Imtiaz is an artist. One of the pieces of art that he created is a tower of three cubes. The bottom cube has a side length of \(3\text{ m}\), the middle cube has a side length of \(2\text{ m}\), and the top cube has a side length of \(1\text{ m}\). The top two cubes are each centred on the cube below.
Imtiaz wishes to paint the piece of art. Since the piece will be suspended in the air, the bottom will also be painted.
Determine the total surface area of the piece of art, including the bottom.
To determine the areas of the faces, we will use the formula for the area of a rectangle, \(\text{Area}=\text{length} \times \text{width}\).
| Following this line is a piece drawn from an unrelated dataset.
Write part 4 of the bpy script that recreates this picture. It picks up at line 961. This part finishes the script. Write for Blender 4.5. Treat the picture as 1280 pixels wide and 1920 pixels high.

Each cube has \(4\) exposed square sides, so the total area of all the side faces is \[\begin{aligned} 4 \times (1\times 1) + 4 \times(2\times 2) + 4 \times(3 \times 3)&=4 \times (1)+4 \times(4)+4 \times(9)\\ &=4+16+36\\ &=56 \text{ m}^2 \end{aligned}\]
To determine the total area of the exposed tops of the cubes, we look down on the tower and see an image like the one below.
This exposed area is equal to the side area of one face of the bottom cube. Therefore, the total area of the exposed tops of the cubes is \(3\times 3=9\text{ m}^2\). The bottom face to be painted also has area \(3\times 3=9\text{ m}^2\).
Therefore, the total surface area is \(56+9+9=74\text{ m}^2\).
Extension: Three cubes with side lengths \(x\), \(y\) and \(z\) are stacked on top of each other in a similar manner to the original problem such that \(0<x<y<z\). Show that the total surface area of the tower, including the bottom, is \(6z^2+4y^2+4x^2\).